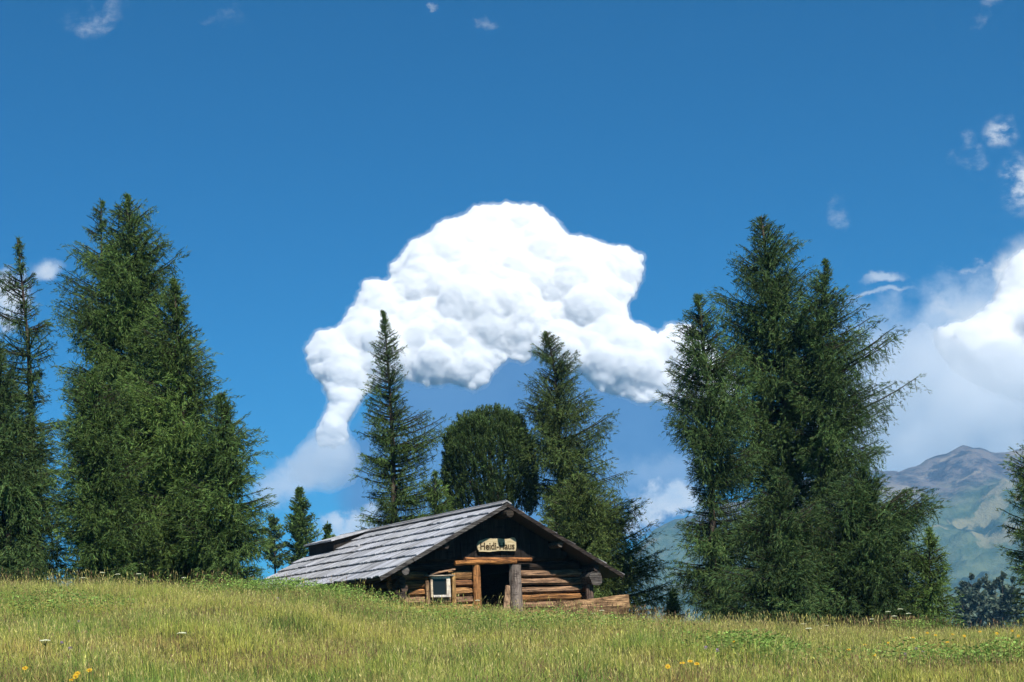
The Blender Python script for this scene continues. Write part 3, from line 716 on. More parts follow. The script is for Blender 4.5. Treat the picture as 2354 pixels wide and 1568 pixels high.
# chinking behind the logs, side and back walls (logs too)
def side_wall(mb, u, w0, w1, ztop, tint):
    zz = -0.25
    while zz < ztop:
        pts = [(u + random.uniform(-0.01, 0.01), w0 + (w1 - w0) * k / 8, zz + LH / 2 + random.uniform(-0.01, 0.01)) for k in range(9)]
        mb.tube(pts, LH * 0.51, 8, tint, wob=0.05); zz += LH * 0.985
wall.build('front_wall', M_log, cab)
sw = MB(); side_wall(sw, wu0 + 0.1, WB - 0.22, LR - 0.5, roof_z(wu0) - 0.35, (0.05, 0.032, 0.022)); sw.box((wu0 + 0.2, WB + 0.1, -0.3), (wu0 + 0.24, LR - 0.62, roof_z(wu0 + 0.2) - 0.13), (0.04, 0.03, 0.02)); sw.build('side_wall', M_log, cab)
sw = MB(); side_wall(sw, wu1 - 0.1, WB - 0.22, LR - 0.5, roof_z(wu1) - 0.35, (0.10, 0.06, 0.04)); sw.box((wu1 - 0.24, WB + 0.1, -0.3), (wu1 - 0.2, LR - 0.62, roof_z(wu1 - 0.2) - 0.13), (0.04, 0.03, 0.02)); sw.build('side_wall', M_log, cab)
bw = MB()
bw.add([(wu0, LR - 0.6, -0.3), (wu1, LR - 0.6, -0.3), (wu1, LR - 0.6, roof_z(wu1) - TK), (0, LR - 0.6, ZR - TK), (wu0, LR - 0.6, roof_z(wu0) - TK),
        (wu0, LR - 0.5, -0.3), (wu1, LR - 0.5, -0.3), (wu1, LR - 0.5, roof_z(wu1) - TK), (0, LR - 0.5, ZR - TK), (wu0, LR - 0.5, roof_z(wu0) - TK)],
       [(0, 1, 2, 3, 4), (9, 8, 7, 6, 5), (0, 5, 6, 1), (1, 6, 7, 2), (2, 7, 8, 3), (3, 8, 9, 4), (4, 9, 5, 0)], (0.05, 0.035, 0.025))
bw.build('rear_wall', M_dark, cab)
fl = MB(); fl.box((wu0 + 0.1, WB + 0.15, -0.3), (wu1 - 0.1, LR - 0.65, -0.02)); fl.build('floor', M_dirt, cab)
# gable: vertical black boards above the logs
gb = MB(); u = wu0 + 0.05; gz0 = zt_logs - LH * 2
_, gz0 = fac(1140, 1283, WB)
while u < wu1 - 0.05:
    bwid = random.uniform(0.14, 0.24); u2 = min(u + bwid, wu1)
    za, zb = roof_z(u) - TK - 0.02, roof_z(u2 - 0.008) - TK - 0.02
    g0 = gz0 + random.uniform(-0.02, 0.02)
    w0 = WB - 0.05 - random.uniform(0, 0.02); k = random.uniform(0.6, 1.5)
    if min(za, zb) > g0 + 0.05:
        x0, x1 = u, u2 - 0.008
        gb.add([(x0, w0, g0), (x1, w0, g0), (x1, w0 + 0.04, g0), (x0, w0 + 0.04, g0), (x0, w0, za), (x1, w0, zb), (x1, w0 + 0.04, zb), (x0, w0 + 0.04, za)],
               [(0, 3, 2, 1), (4, 5, 6, 7), (0, 1, 5, 4), (1, 2, 6, 5), (2, 3, 7, 6), (3, 0, 4, 7)], (0.022 * k, 0.017 * k, 0.014 * k))
    u = u2
gb.build('gable_boards', M_dark, cab)
# roof slopes: overlapping courses of long boards
def slope(sgn, foot_u, s, courses, tone):
    mb = MB(); ang = math.atan(s); Ls = abs(foot_u) / math.cos(ang); cl = Ls / courses
    for c in range(courses):
        t0 = c * cl - (0.10 if c else 0.0); t1 = (c + 1) * cl
        w = 0.0
        jag0 = random.uniform(-0.03, 0.03)
        while w < LR:
            bwid = random.uniform(0.13, 0.24); w2 = min(w + bwid, LR)
            jag0 = max(-0.07, min(0.07, jag0 + random.uniform(-0.016, 0.016)))
            e1 = t1 + jag0 + (random.uniform(0.03, 0.09) if random.random() < 0.015 else 0); g = random.uniform(0.68, 1.2)
            if c == courses - 1 and random.random() < 0.25: e1 += random.uniform(-0.12, 0.05)
            tint = (tone[0] * g, tone[1] * g, tone[2] * g * random.uniform(0.97, 1.04))
            if random.random() < 0.05: tint = tuple(x * 0.6 for x in tint)
            h0 = 0.005 + random.uniform(0, 0.006); h1 = 0.06 + random.uniform(-0.008, 0.012)
            vs = []
            for (t, h, th) in ((t0, h0, 0.025), (e1, h1, 0.035)):
                for ww in (w + 0.004, w2 - 0.004):
                    for hh in (h - th, h):
                        vs.append((sgn * (t * math.cos(ang) + hh * math.sin(ang)), ww, ZR - 0.02 - t * math.sin(ang) + hh * math.cos(ang)))
            # vs order: t0w0lo,t0w0hi,t0w1lo,t0w1hi,t1w0lo,...
            mb.add(vs, [(1, 3, 7, 5), (0, 4, 6, 2), (4, 5, 7, 6), (0, 2, 3, 1), (0, 1, 5, 4), (2, 6, 7, 3)], tint)
            w = w2
    # sheathing under the boards
    th = 0.05
    vs = []
    for t in (0.0, Ls - 0.06):
        for ww in (0.03, LR - 0.03):
            for hh in (-0.02 - th, -0.022):
                vs.append((sgn * (t * math.cos(ang) + hh * math.sin(ang)), ww, ZR - 0.02 - t * math.sin(ang) + hh * math.cos(ang)))
    mb.add(vs, [(1, 3, 7, 5), (0, 4, 6, 2), (4, 5, 7, 6), (0, 2, 3, 1), (0, 1, 5, 4), (2, 6, 7, 3)], (0.05, 0.04, 0.035))
    return mb
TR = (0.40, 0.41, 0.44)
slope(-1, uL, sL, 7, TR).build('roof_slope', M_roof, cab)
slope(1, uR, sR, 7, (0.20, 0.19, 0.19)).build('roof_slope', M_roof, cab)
# ridge cap boards
rc = MB(); w = 0.0
while w < LR:
    w2 = min(w + random.uniform(1.6, 2.6), LR)
    rc.box((-0.02, w, -0.02), (0.16, w2 - 0.01, 0.012), (0.30, 0.30, 0.31), Matrix.Translation((0, 0, ZR + 0.07)) @ Matrix.Rotation(math.atan(sR), 4, 'Y'), jit=0.006)
    rc.box((-0.15, w, -0.015), (0.03, w2 - 0.01, 0.012), (0.24, 0.24, 0.25), Matrix.Translation((0, 0, ZR + 0.055)) @ Matrix.Rotation(-math.atan(sL), 4, 'Y'), jit=0.006)
    w = w2
rc.build('ridge_board', M_roof, cab)
# verge boards along the gable
def verge(sgn, foot, s, tint, t_a=0.0, t_b=1.0):
    mb = MB(); ang = math.atan(s); Ls = abs(foot) / math.cos(ang); n = 4; 
    for k in range(n):
        a = Ls * k / n; b = Ls * (k + 1) / n - 0.004
        off = random.uniform(-0.012, 0.012)
        vs = []
        for t in (a, b):
            for ww in (-0.045 + off, 0.0 + off * 0.3 - 0.003):
                for hh in (-0.065, 0.03):
                    vs.append((sgn * (t * math.cos(ang) + hh * math.sin(ang)), ww, ZR - 0.03 - t * math.sin(ang) + hh * math.cos(ang)))
        mb.add(vs, [(1, 3, 7, 5), (0, 4, 6, 2), (4, 5, 7, 6), (0, 2, 3, 1), (0, 1, 5, 4), (2, 6, 7, 3)], tint)
    return mb
verge(-1, uL, sL, (0.10, 0.095, 0.09)).build('verge_board', M_log, cab)
verge(1, uR, sR, (0.045, 0.035, 0.03)).build('verge_board', M_log, cab)
# purlins sticking out under the roof
for (uu_, r, w0, tint) in ((0.0, 0.11, -0.16, (0.05, 0.04, 0.03)), (uL * 0.48, 0.085, 0.06, (0.05, 0.04, 0.035)), (uR * 0.46, 0.085, 0.06, (0.12, 0.10, 0.08)),
                          (uL * 0.80, 0.11, 0.02, (0.16, 0.15, 0.14)), (uR * 0.78, 0.10, 0.10, (0.06, 0.045, 0.04))):
    mb = MB(); zc = roof_z(uu_) - 0.07 - r * 1.15 - (0.08 if uu_ == 0 else 0.03)
    mb.tube([(uu_, w0, zc), (uu_, w0 + 0.4, zc + 0.005), (uu_, LR - 0.3, zc)], [r * 0.95, r, r], 11, tint, wob=0.06); mb.build('purlin', M_log, cab)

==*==

WHAT THIS TASK INVOLVES:
The required output is an exact reproduction of the lines starting at the one that contains "TR = (0.40, 0.41, 0.44)" and ending at the one that contains "slope(-1, uL, sL, 7, TR).build('roof_slope', M_roof, cab)". Both boundary lines belong to it.

OUTPUT OF THE EXERCISE:
TR = (0.40, 0.41, 0.44)
slope(-1, uL, sL, 7, TR).build('roof_slope', M_roof, cab)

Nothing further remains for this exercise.